Monday, September 1, 2008

Evaluating Ajax alternatives

Ajax has been a central part of Google’s efforts to design richer, client-independent Internet applications. I think by any measure it’s been a success, in part fueled by (and fueling) the success of WebKit, the open source HTML rendering engine developed by Apple engineers.

In the August issue of IEEE Computer, George Lawton authored a 3-page summary of “New Way to Build Rich Internet Applications.”

The article lists two major Ajax development tools: the Google Web Toolkit and Microsoft ASP.Net Ajax. It also lists the non-Ajax alternatives: Adobe solutions (Flash, AIR and Flex), Microsoft Silverlight and Sun’s JavaFX.

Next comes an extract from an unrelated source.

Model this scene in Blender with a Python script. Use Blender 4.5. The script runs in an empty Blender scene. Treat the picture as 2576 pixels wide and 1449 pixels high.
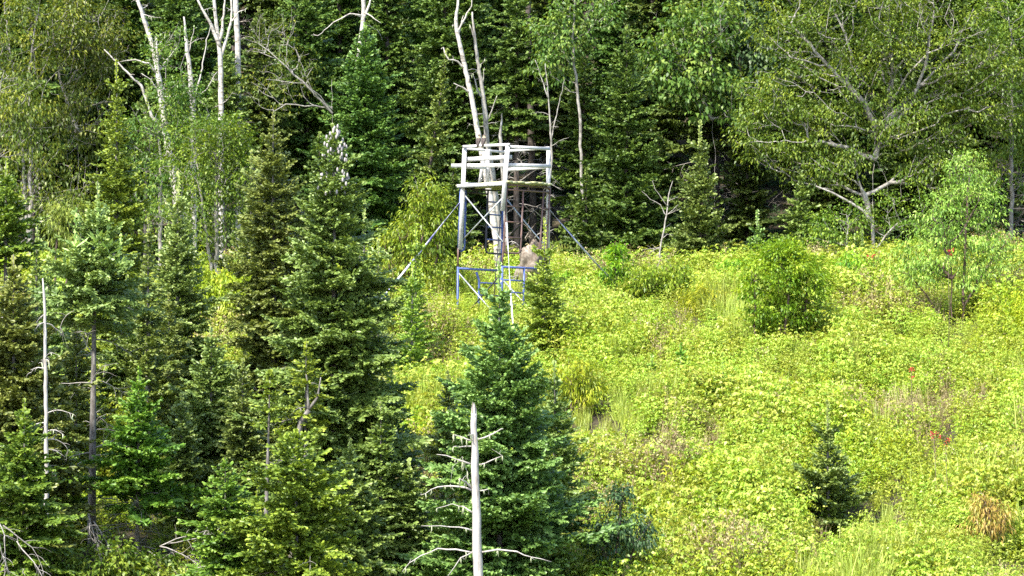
import bpy, math, random
import numpy as np
from mathutils import Vector, Matrix

SC = bpy.context.scene
COL = SC.collection
FPX = 8160.0                                   # focal length in photo pixels (2576 wide)
PITCH = math.atan((1013 - 724.5) / FPX)
CP, SP = math.cos(PITCH), math.sin(PITCH)

def at(u, v, d):
    """World point on the ray of photo pixel (u, v) at distance d (metres along +Y)."""
    a, b = (u - 1288) / FPX, (724.5 - v) / FPX
    y, z = CP - SP * b, SP + CP * b
    return np.array([a / y * d, d, z / y * d])
def ux(u, d): return at(u, 1013, d)[0]
def ppm(d): return FPX / d

# ------------------------------------------------------------------ terrain
_KY = np.array([-60, 0, 10, 20, 40, 58, 80, 92, 100, 118, 150, 200, 300.])
_KZ = np.array([-1.0, -1.9, -3.2, -5.7, -7.9, -3.35, 2.0, 3.3, 4.4, 9.5, 23, 42, 62.])
def gz(x, y):
    x = np.asarray(x, float); y = np.asarray(y, float)
    z = np.interp(y, _KY, _KZ)
    z = z + 0.10 * np.sin(x * 0.9 + y * 0.35) + 0.08 * np.sin(x * 0.45 - y * 0.8 + 1.3) + 0.05 * np.sin(x * 2.1 + y * 1.3)
    z = z + 0.02 * np.clip(x, -12, 14) * np.clip((y - 55) / 30, 0, 1)
    return z
def ground(u, d):
    x = ux(u, d)
    return np.array([x, d, float(gz(x, d))])

# ------------------------------------------------------------------ mesh collecting
class MB:
    def __init__(s): s.v = []; s.f = []; s.t = []; s.n = 0
    def add(s, V, Q, T=0.5):
        V = np.asarray(V, np.float32).reshape(-1, 3); Q = np.asarray(Q, np.int32)
        s.v.append(V); s.f.append(Q + s.n)
        s.t.append(np.full(len(V), T, np.float32) if np.isscalar(T) else np.asarray(T, np.float32))
        s.n += len(V)
    def mesh(s, name, smooth=False):
        me = bpy.data.meshes.new(name)
        V = np.concatenate(s.v); Q = np.concatenate(s.f)
        me.vertices.add(len(V)); me.vertices.foreach_set('co', V.ravel())
        k = Q.shape[1]
        me.loops.add(Q.size); me.loops.foreach_set('vertex_index', Q.ravel())
        me.polygons.add(len(Q)); me.polygons.foreach_set('loop_start', np.arange(0, Q.size, k, dtype=np.int32))
        at_ = me.attributes.new('tint', 'FLOAT', 'POINT'); at_.data.foreach_set('value', np.concatenate(s.t))
        me.update(calc_edges=True)
        if smooth: me.polygons.foreach_set('use_smooth', np.ones(len(Q), bool))
        return me

def nrm(a):
    a = np.asarray(a, float); return a / np.maximum(np.linalg.norm(a, axis=-1, keepdims=True), 1e-9)

def tube(mb, P, R, k=5, T=0.5, cap=True):
    P = np.asarray(P, float); n = len(P); R = np.full(n, R) if np.isscalar(R) else np.asarray(R, float)
    tg = nrm(np.gradient(P, axis=0))
    ref = np.array([0, 1., 0]) if abs(nrm(P[-1] - P[0])[2]) > 0.8 else np.array([0, 0, 1.])
    s = nrm(np.cross(tg, ref)); w = np.cross(s, tg)
    a = np.arange(k) / k * 2 * math.pi
    V = P[:, None] + R[:, None, None] * (np.cos(a)[None, :, None] * s[:, None] + np.sin(a)[None, :, None] * w[:, None])
    i = np.arange(n - 1)[:, None] * k; j = np.arange(k)[None]; j2 = (j + 1) % k
    Q = np.stack([i + j, i + j2, i + k + j2, i + k + j], -1).reshape(-1, 4)
    V = V.reshape(-1, 3)
    if cap and k % 2 == 0:                      # close both ends
        c0, b, e = len(V), (n - 1) * k, np.arange(0, k, 2)
        V = np.vstack([V, P[0], P[-1]])
        Q = np.vstack([Q, np.stack([e * 0 + c0, (e + 2) % k, (e + 1) % k, e], -1), np.stack([e * 0 + c0 + 1, b + e, b + (e + 1) % k, b + (e + 2) % k], -1)])
    mb.add(V, Q, T)

def box(mb, a, b, up, w, t, T=0.5, taper=0):
    """Beam from a to b: w along up, t along the third axis."""
    a, b = np.asarray(a, float), np.asarray(b, float)
    x = nrm(b - a); up = nrm(np.asarray(up, float) - np.dot(up, x) * x); s = np.cross(x, up)
    V = []
    for p in (a, b):
        for su, ss in ((-1, -1), (1, -1), (1, 1), (-1, 1)): V.append(p + up * su * w / 2 + s * ss * t / 2)
    mb.add(V, [[0, 3, 2, 1], [4, 5, 6, 7], [0, 1, 5, 4], [1, 2, 6, 5], [2, 3, 7, 6], [3, 0, 4, 7]], T)

def strips(mb, A, B, W, T0, T1, rng, tent=0.35):
    """Many needle-covered shoots at once: a roof-shaped blade from A to B, W wide."""
    n = len(A)
    if not n: return
    x = nrm(B - A); r = rng.normal(0, 1, (n, 3)); r[:, 2] += 1.6
    up = nrm(r - (r * x).sum(1)[:, None] * x); s = np.cross(x, up)
    W = np.broadcast_to(W, (n,))[:, None]
    dn = -up * W * tent
    a = A - x * 0; m = A + (B - A) * 0.75
    V = np.stack([A, B, A + s * W * .32 + dn * .5, m + s * W * .5 + dn, A - s * W * .32 + dn * .5, m - s * W * .5 + dn], 1)
    i = np.arange(n)[:, None] * 6
    Q = np.concatenate([i + np.array([[0, 1, 3, 2]]), i + np.array([[0, 4, 5, 1]])])
    T = np.stack([T0, T1, T0, (T0 + T1) / 2, T0, (T0 + T1) / 2], 1).ravel()
    mb.add(V.reshape(-1, 3), Q, T)

# ------------------------------------------------------------------ conifers
_sprays = {}
def spray(L, var, res, flat):
    """One conifer branch of length L along +X: shoots as (A, B, tint0, tint1); cached."""
    key = (round(L, 2), var, res, flat)
    if key in _sprays: return _sprays[key]
    rng = np.random.default_rng(hash(key) % (2 ** 32))
    A, B, T0, T1 = [], [], [], []
    def seg(a, b, t0, t1): A.append(a); B.append(b); T0.append(t0); T1.append(t1)
    n = max(3, int(L / 0.12)); xs = np.linspace(0, L, n + 1)
    bend = rng.uniform(-.12, .12)
    ax = np.stack([xs, bend * xs ** 2 / L, -0.10 * xs * (1 - xs / L) * 2 + rng.normal(0, .006, n + 1)], 1)
    for i in range(n):
        if xs[i] > .25 * L: seg(ax[i], ax[i + 1], .35, .9 if i == n - 1 else .4)
    st = .040 * res; s = .10 * L + .03; side = 1
    while s < L - .02:
        p = np.array([np.interp(s, xs, ax[:, k]) for k in range(3)])
        ls = min(.40 * L, .75) * (1 - s / L) ** .75 * rng.uniform(.65, 1.15) + .05
        if s < .3 * L: ls *= .55 + s / L
        an = math.radians(rng.uniform(42, 62)) * side
        el = rng.normal(-.06, .18) if flat else rng.normal(0, .45)
        d = np.array([math.cos(an) * math.cos(el), math.sin(an) * math.cos(el), math.sin(el)])
        e = p + d * ls + np.array([0, 0, -.10 * ls])
        k = max(1, int(ls / .11))
        for q in range(k):
            seg(p + (e - p) * q / k, p + (e - p) * (q + 1) / k, .25 + .3 * q / k, .95 if q == k - 1 else .45)
        s2 = .05; sd = 1
        while ls > .13 and s2 < ls - .03:
            for sd in (1, -1):
                a2 = an + sd * math.radians(rng.uniform(35, 60)); l2 = (.045 + .38 * (ls - s2)) * rng.uniform(.6, 1.1); l2 = min(l2, .17)
                b2 = p + (e - p) * s2 / ls
                el2 = el + rng.normal(-.05, .25)
                seg(b2, b2 + np.array([math.cos(a2) * math.cos(el2), math.sin(a2) * math.cos(el2), math.sin(el2)]) * l2, .25, rng.uniform(.55, 1.0))
            s2 += .045 * res
        s += st * rng.uniform(.7, 1.3); side = -side
    r = tuple(np.array(z, np.float32) for z in (A, B, T0, T1))
    _sprays[key] = r
    return r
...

I haven’t been a code-level engineer since Palomar closed in 2004, and I haven’t had occasion to create any Internet apps other than many pages of HTML and a few small fragments of Perl and Javascript. However, I found the article provided a helpful overview of the competing RIA technologies, with no obvious axes to grind.

The one odd thing was only a single passing reference to Eclipse. Its Rich Ajax Platform version 1.0 was released 11 months ago. It leverages the existing Eclipse Rich Client Platform architecture that is the basis of many Eclipse applications from the past five years.